Ação Direta de Inconstitucionalidade

 

Autos n. 168.858.0/1-00

Autor: ATA - Associação dos Proprietários e Condutores de Transporte Alternativo de Passageiros

Objeto de impugnação: arts. 113 e 117 do Decreto Estadual n. 29.913/89

 

 

 

Ementa: 1. Ação direta de inconstitucionalidade ajuizada pela Associação dos Proprietários e Condutores de Transporte Alternativo de Passageiros (ATA) em face dos arts. 113 e 117 do Decreto Estadual n. 29.913/89; 2) Dispositivos legais que prevêem penalidades de multa e de apreensão de veículo e, portanto, que apenas regulamentam o Código de Trânsito Brasileiro; 4) Competência do Estado-membro para regulamentar a matéria; 5) Inconstitucionalidade parcial verificada em face da expressão que impõe prazo mínimo de apreensão do veículo por ofensa ao princípio da razoabilidade; 6) Parecer pela procedência parcial da ação direta, com fundamento no art. 111 da Constituição Paulista.

 

 

 

 

 

Excelentíssimo Senhor Desembargador Relator

 

 

Colendo Órgão Especial

 

 

 

                   Cuida-se de ação direta de inconstitucionalidade proposta pela Associação dos Proprietários e Condutores de Transporte Alternativo de Passageiros (ATA), na qual se questiona a validade jurídico-constitucional arts. 113 e 117 do Decreto Estadual n. 29.913/89, que dispõe sobre a aprovação do Regulamento do Serviço Intermunicipal de Transporte Coletivo de passageiros sob fretamento.
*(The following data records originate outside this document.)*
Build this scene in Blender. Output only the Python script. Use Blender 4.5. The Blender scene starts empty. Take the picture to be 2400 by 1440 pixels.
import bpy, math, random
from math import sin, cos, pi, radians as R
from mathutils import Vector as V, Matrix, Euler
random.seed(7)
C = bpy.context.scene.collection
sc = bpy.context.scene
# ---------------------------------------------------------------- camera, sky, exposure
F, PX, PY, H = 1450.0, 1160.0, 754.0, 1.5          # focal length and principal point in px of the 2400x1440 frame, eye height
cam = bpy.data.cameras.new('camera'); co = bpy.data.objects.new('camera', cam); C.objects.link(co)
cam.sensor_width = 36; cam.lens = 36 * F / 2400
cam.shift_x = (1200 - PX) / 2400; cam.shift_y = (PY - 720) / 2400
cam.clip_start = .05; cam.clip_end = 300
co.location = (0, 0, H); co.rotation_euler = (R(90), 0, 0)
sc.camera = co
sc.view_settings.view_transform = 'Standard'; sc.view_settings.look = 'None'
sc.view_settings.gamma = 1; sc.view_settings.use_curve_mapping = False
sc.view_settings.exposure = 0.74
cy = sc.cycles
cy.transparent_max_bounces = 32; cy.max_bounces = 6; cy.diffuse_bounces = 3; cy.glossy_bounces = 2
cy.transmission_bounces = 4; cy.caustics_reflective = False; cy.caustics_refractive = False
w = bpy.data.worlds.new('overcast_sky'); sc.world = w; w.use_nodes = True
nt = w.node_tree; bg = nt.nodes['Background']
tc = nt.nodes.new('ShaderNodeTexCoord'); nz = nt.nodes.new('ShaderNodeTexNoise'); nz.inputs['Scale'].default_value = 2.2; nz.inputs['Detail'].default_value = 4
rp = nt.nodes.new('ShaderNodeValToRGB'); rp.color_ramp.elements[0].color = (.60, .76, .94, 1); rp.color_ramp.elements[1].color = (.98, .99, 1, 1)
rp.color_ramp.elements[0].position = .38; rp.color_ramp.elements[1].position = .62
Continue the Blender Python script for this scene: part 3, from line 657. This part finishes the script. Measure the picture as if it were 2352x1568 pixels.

Os dispositivos legais impugnados se referem às multas por infração das disposições do regulamento e à penalidade de apreensão do veículo.

 

                   Segundo o autor da inicial, há violação ao art. 4º e aos incisos I e IV do art. 163 da Constituição do Estado de São Paulo:

 

Artigo 4º - Nos procedimentos administrativos, qualquer que seja o objeto, observar-se-ão, entre outros requisitos de validade, a igualdade entre os administrados e o devido processo legal, especialmente quanto à exigência da publicidade, do contraditório, da ampla defesa e do despacho ou decisão motivados.

 

Artigo 163 - Sem prejuízo de outras garantias asseguradas ao contribuinte, é vedado ao Estado:

I - exigir ou aumentar tributo sem lei que o estabeleça;

IV - utilizar tributo com efeito de confisco;

 

                   Em essência, argumenta o autor que os dispositivos impugnados representam indevida exigência de multa e despesas não previstas em lei, bem como condiciona, de forma inconstitucional, a liberação do veículo ao pagamento da multa.

 

                   O Nobre Desembargador Relator, Dr. REIS KUNTZ, deferiu parcialmente o pedido de liminar do autor da ação direta, apenas para suspender a eficácia, ex nunc da expressão “...a apreensão do veículo perdurará no mínimo por 48 (quarenta e oito) horas” (fls. 107/110).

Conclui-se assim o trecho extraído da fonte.